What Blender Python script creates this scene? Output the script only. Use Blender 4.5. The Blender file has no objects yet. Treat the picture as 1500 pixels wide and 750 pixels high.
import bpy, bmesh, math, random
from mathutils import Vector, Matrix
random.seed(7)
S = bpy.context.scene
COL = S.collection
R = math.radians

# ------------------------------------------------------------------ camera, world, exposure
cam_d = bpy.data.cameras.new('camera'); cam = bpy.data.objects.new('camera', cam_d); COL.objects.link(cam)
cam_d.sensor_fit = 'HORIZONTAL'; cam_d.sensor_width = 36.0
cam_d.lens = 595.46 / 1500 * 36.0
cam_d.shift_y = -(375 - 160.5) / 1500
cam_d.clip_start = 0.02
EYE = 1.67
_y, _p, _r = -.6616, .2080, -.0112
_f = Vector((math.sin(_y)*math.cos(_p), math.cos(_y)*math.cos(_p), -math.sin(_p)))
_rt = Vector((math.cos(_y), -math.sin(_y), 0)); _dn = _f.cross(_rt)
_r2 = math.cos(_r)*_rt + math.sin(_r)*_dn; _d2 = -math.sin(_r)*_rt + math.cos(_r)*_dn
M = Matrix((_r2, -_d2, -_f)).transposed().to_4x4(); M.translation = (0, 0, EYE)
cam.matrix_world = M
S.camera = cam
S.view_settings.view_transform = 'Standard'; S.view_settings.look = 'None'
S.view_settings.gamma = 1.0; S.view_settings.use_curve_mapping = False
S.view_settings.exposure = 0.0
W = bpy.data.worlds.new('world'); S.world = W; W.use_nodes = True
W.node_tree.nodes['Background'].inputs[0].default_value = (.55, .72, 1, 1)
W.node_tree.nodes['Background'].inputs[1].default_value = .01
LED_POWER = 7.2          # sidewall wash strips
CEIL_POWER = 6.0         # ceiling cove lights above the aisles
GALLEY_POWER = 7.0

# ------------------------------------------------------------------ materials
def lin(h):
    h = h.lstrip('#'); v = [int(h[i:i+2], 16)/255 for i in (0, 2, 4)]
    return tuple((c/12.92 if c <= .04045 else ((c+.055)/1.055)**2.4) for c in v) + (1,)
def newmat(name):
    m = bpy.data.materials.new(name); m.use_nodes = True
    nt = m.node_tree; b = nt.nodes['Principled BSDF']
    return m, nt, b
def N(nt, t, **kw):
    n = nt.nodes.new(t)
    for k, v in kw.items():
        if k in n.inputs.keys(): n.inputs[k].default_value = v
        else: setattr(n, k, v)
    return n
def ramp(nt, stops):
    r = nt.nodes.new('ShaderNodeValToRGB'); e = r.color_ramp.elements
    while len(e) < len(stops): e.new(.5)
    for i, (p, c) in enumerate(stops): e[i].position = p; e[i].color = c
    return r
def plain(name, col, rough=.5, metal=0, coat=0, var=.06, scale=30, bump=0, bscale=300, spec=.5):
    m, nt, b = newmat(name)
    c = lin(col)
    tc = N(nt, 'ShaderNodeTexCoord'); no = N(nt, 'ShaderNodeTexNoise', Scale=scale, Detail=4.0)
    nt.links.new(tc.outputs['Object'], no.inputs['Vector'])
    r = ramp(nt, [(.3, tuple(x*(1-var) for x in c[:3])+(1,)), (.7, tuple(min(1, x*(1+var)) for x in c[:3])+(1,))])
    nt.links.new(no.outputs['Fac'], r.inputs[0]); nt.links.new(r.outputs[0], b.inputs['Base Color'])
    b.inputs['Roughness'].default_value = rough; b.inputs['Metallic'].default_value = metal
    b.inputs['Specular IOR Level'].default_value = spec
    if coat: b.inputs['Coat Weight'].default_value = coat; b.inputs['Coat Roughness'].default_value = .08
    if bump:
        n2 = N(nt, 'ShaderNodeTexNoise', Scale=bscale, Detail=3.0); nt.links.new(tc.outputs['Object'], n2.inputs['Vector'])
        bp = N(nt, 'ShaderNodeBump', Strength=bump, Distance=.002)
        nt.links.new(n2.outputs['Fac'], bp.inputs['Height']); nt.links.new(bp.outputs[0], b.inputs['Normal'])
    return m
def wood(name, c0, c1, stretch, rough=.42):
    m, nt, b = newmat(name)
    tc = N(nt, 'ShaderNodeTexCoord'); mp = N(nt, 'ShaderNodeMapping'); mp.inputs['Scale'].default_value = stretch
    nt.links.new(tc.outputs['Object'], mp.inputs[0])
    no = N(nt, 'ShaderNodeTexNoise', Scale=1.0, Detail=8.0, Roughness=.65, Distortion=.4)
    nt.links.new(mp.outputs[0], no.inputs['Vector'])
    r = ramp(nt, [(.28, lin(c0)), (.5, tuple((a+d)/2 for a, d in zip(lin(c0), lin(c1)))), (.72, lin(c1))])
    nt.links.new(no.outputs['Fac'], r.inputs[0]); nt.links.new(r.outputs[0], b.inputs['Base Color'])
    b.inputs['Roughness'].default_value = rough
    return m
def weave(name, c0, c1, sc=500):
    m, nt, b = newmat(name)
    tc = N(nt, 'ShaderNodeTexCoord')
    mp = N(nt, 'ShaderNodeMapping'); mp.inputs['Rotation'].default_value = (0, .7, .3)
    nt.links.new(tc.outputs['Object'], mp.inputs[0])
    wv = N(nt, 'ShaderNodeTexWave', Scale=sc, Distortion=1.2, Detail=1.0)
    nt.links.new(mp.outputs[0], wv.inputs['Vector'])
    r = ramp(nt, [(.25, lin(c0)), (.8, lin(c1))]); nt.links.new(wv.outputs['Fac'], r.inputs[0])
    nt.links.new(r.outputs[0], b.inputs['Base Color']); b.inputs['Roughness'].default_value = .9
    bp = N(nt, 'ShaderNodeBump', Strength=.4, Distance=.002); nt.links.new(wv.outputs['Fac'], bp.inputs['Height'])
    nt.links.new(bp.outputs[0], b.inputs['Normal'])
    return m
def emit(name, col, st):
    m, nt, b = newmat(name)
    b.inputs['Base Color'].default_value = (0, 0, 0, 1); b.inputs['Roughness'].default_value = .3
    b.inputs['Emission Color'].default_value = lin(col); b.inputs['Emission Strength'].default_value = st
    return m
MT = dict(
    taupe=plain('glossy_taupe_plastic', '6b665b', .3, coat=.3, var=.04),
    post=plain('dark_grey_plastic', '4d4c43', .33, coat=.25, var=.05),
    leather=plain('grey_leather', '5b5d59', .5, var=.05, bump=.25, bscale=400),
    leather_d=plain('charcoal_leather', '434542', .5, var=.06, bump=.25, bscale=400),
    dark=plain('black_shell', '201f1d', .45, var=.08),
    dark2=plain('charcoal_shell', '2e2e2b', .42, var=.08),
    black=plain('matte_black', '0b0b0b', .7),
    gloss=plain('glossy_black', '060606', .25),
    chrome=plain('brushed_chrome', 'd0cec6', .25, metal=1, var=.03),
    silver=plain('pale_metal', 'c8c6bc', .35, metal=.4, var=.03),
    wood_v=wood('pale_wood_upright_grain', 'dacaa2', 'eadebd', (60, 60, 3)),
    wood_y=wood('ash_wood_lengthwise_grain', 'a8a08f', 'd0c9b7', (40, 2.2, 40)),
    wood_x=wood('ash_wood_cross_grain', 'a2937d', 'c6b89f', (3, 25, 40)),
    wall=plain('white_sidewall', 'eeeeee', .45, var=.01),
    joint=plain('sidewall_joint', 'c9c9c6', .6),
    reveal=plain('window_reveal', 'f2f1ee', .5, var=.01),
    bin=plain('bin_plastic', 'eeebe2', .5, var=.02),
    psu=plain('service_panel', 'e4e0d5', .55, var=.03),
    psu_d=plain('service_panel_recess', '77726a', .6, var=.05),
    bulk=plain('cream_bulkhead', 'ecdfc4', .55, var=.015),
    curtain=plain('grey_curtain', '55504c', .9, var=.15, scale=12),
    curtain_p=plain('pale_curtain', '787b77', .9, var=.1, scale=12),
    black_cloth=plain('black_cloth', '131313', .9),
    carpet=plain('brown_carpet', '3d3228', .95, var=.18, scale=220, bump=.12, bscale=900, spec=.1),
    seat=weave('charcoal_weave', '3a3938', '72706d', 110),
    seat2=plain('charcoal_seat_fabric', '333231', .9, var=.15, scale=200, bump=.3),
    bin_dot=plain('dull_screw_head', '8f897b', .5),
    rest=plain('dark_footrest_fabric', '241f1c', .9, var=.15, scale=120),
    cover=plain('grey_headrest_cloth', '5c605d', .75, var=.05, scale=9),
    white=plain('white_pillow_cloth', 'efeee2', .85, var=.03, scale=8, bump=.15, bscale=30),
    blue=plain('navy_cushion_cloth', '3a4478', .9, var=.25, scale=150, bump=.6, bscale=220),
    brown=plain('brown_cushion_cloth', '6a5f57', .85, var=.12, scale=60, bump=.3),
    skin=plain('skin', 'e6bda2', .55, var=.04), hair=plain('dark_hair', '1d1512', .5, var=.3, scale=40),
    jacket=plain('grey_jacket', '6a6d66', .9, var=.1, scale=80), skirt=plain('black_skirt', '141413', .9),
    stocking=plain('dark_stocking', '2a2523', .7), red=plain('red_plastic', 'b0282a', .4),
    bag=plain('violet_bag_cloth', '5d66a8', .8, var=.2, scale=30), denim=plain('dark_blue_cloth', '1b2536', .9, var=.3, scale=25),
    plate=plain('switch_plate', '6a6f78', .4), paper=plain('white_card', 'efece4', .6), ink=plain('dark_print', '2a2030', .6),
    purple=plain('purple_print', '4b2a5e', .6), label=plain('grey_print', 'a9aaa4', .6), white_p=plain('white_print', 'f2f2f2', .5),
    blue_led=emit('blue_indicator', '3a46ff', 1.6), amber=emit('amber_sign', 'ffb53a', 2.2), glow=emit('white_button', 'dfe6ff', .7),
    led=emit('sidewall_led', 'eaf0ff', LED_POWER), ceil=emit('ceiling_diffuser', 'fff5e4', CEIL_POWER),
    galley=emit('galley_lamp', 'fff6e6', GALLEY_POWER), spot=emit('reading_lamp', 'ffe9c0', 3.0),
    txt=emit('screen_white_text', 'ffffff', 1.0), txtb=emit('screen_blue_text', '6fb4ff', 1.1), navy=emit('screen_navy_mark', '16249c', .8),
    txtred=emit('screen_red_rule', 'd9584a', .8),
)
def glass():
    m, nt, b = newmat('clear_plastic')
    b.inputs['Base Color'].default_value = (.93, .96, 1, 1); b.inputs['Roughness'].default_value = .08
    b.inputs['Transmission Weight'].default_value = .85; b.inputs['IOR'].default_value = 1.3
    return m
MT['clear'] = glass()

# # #

Work instructions:
Your task is to quote the lines above, beginning with the first and ending with the one that holds "R = math.radians".

Response to this task:
What Blender Python script creates this scene? Output the script only. Use Blender 4.5. The Blender file has no objects yet. Treat the picture as 1500 pixels wide and 750 pixels high.
import bpy, bmesh, math, random
from mathutils import Vector, Matrix
random.seed(7)
S = bpy.context.scene
COL = S.collection
R = math.radians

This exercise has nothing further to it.